Naturally, that presents a problem for a Chelsea board not willing to entertain the thought of making a loss. None more so than director Marina Granovskaia, the lady responsible for bringing her prized asset to the club and aghast at the notion he could be usurped by a 38-year-old Argentinian back-up.
Gianluigi Donnarumma and Jan Oblak are two names automatically linked to Stamford Bridge, purely because they’re top goalkeepers at top European clubs in AC Milan and Atletico Madrid respectively (Donnarumma arguably being more favourable with his contract up next summer). In theory, there is an option whereby Kepa could artificially retain his value should a player-plus-cash deal be considered.

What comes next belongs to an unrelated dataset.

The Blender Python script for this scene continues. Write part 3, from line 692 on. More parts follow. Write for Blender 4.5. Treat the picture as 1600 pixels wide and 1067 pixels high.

Take the following, for example: Atletico value Oblak at £100 and Chelsea offer Kepa plus £30m. Essentially, the deal suggests Kepa is worth £70m. In a conventionally unconventional way, everyone maintains valuation without that valuation being real.
Ultimately, it remains a delicate situation. The perfect world scenario sees Kepa return strong from the break and finish the season well. Therefore, if Chelsea want to make the change he arguably still has big value despite being dropped. It could also be argued that enough time has passed for the narrative to have almost lost its initial impact.
The decision may hinge on manager opinion. And right now, we still don’t know what that is. If Lampard’s belief in Kepa no longer remains he will want to make a change. Yet he’ll be battling with a board desperate not to make a loss.
Perhaps he should have stuck with him after all.